Secret space

There is a place I used to go…a sanctuary… it gave me peace and helped still my soul when it needed stilling. It was at the water’s edge on the Atlantic Ocean side of the island and presented nothing of beach, just firm land, sturdy rocks and ocean. In that space, everything conspired to bring peace. The ocean, it seemed, flowed there in every shade of blue imaginable and was flattered by the softened, grateful eyes that couldn’t be torn away from it. She sounded majestic… filling, coaxing, soothing. There was always something of a promise in her voice. “Stay with me this time” she seemed to whisper as wave rolled over rock. My memories of this place were always a comfort and I swore, in my 18-year-old inexperienced confidence, that someday I would own this land and truly never have to leave that sight.

 

How I found the place is quite the story and perhaps I’ll tell it someday, but once found it exercised a sort of maternal control over me… never rough or demanding but somehow always getting its way. In the months before I left Antigua for university I would come to my secret place and just sit in silence, alone with my thoughts and the spirit of the ocean. I would say to myself “better hurry up and come back home before somebody else buys this place and its lost to you forever!”. I would imagine my house here and see the opened French doors of my bedroom leading to the balcony overlooking the vast expanse of aqua and royal and navy with flecks of white. I could hear my breathing merge with the breath of her whisper as sleep slowly claimed me. I wanted this place badly, then.

 

Then there would be those times I would go there, feeling the weight of uncertainty laced with fear as the months leading to my departure became weeks. It was the first time I would live away from home for more than a month and the first time ever without family or friends. As intense as the excitement of being free and on my own was, there was doubt. I remember staring, hypnotized at the horizon…the blue is the deepest shade of blue out there… thinking, “soon I’ll be out there somewhere”. I imagined I could get into a sailboat, set off in that direction and eventually land in Halifax. Halifax! That strange sounding place that didn’t even pretend in its name to be familiar. I wondered whether Halifax had places like this… places that you could fall in love with and commit to; spaces that compelled you to plan your life around them. I wondered if strange sounding Halifax had such a place and, through fate or destiny, if I happened to find it, would moments like these blend with my spirit as completely as they do here. Would I sit on a rock at that place in Halifax transfixed to the horizon thinking “somewhere out there is home”? Yes, I loved this place, loved the me I was when I was with this place. And I took it with me across the Atlantic to strange sounding Halifax and allowed it to caress my toes with warmth when Halifax’s cold threatened frost bite.

 

When I came back to Antigua three years later I went back to my spot as soon as I could… and it was still there!

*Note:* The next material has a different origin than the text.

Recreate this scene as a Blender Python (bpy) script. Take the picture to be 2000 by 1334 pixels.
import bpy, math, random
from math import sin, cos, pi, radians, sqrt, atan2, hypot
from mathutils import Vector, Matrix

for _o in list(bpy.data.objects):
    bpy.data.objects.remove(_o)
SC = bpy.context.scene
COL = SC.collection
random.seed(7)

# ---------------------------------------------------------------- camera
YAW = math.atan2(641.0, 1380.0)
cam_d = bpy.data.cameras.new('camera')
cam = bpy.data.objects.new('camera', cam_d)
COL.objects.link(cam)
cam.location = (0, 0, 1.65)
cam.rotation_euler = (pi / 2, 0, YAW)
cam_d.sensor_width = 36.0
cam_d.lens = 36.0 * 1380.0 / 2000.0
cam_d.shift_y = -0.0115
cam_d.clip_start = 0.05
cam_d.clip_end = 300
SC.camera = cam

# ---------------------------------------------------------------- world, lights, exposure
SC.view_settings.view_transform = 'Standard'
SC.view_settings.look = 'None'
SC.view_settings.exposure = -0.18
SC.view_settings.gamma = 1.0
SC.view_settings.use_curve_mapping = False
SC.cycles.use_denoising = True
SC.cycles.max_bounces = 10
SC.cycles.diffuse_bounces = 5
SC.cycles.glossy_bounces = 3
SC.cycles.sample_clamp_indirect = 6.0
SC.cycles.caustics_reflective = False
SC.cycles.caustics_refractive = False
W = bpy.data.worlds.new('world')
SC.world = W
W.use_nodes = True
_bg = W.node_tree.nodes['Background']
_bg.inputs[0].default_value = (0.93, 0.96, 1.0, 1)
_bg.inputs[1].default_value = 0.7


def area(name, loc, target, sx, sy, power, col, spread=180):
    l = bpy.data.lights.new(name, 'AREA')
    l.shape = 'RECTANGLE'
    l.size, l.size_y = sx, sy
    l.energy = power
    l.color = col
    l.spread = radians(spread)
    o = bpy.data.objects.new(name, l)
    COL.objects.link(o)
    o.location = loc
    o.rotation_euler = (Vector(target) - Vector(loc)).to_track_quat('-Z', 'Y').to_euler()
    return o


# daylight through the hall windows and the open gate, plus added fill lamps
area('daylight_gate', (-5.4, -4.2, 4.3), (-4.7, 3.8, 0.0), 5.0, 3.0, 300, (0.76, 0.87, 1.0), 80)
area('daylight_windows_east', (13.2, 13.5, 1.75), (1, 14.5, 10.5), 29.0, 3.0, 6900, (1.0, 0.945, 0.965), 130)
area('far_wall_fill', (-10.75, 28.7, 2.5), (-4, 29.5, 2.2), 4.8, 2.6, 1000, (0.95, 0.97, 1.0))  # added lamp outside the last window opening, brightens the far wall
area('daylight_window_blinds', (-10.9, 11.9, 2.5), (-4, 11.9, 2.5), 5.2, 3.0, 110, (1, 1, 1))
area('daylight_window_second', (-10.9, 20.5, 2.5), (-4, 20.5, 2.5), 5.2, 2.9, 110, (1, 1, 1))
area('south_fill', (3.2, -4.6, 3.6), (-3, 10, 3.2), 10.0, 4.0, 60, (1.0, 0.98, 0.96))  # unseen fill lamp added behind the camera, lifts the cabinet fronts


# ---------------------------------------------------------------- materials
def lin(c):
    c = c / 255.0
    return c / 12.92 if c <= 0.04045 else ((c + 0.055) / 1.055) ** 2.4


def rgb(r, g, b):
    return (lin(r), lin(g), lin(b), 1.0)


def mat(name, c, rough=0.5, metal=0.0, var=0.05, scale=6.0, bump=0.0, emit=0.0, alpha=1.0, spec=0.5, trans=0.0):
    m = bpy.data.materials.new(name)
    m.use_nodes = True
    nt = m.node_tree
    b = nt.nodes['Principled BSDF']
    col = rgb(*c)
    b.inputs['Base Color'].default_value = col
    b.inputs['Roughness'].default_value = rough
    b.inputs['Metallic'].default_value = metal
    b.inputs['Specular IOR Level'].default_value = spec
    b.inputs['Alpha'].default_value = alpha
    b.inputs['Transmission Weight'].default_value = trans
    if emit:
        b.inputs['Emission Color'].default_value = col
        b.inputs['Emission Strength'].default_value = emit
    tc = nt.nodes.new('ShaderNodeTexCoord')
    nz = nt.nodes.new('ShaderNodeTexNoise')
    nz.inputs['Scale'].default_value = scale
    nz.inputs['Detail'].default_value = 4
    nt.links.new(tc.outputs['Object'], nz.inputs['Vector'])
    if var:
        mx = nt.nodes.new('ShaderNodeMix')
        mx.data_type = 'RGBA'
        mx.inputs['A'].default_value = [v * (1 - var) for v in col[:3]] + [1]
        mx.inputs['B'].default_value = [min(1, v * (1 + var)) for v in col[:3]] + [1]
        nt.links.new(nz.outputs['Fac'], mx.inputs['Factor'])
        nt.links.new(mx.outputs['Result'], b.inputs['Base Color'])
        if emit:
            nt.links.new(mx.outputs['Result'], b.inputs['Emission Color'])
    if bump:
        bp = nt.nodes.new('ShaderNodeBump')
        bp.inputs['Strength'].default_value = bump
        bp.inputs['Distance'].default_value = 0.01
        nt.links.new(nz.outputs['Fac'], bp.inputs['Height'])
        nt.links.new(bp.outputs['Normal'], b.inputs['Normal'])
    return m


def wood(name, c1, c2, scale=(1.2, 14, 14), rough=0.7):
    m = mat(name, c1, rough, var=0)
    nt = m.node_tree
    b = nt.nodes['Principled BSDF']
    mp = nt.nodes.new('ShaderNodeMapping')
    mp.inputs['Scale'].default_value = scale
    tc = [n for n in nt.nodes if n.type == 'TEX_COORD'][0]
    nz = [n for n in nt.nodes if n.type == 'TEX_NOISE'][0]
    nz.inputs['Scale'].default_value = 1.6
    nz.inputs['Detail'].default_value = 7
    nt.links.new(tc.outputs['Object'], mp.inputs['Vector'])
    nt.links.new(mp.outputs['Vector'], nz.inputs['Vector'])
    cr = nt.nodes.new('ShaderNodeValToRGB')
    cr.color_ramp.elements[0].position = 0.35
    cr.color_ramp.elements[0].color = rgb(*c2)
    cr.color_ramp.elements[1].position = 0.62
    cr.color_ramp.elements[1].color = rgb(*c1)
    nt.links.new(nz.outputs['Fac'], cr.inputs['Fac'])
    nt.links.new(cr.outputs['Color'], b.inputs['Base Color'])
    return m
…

No evidence of ownership though the land adjacent had a fence around it, menacingly contrasting with the open freeness of “my spot” (by then it had become “my spot”, though no one but it and me knew that).

 

The years passed swiftly enough as years tend to do when life is embraced and lived and I left home again, this time for six years, returning only once towards the end of my short exile. By now the thought of owning the land wasn’t quite as insistent but it hadn’t occurred to me that my spot had already been sold. When I returned home, presumably “for good”, I did something I had never done – I took someone to my spot! In all those years I hadn’t so much as shared the existence of “a spot” to those close to me but this someone was particularly special, someone I trusted to honour the sanctity of my secret place. We share moments there, beautiful in their simplicity. At that time there were tell tale signs that the land had been sold… much of it was fenced, but there was an opening leading to the water’s edge that wasn’t fenced and allowed for easy access. I was grateful that who ever bought the land was thoughtful enough to allow access to its serene beauty to others.

 

Today, my spot called to me; I went to it and as I approached I realized just how much I needed that quiet, serene time… needed to hear that welcoming whisper of waves… I knew the easy peace I’d find here and wanted it. But disappointment was the only thing offered me; my disappointment at seeing the high fence blocking all entry to my secret place, even the opening leading to the water’s edge; disappointment at the realization that “my spot” truly isn’t mine. The secret place that has sustained me with its relentless beauty will now only be mine in my memories.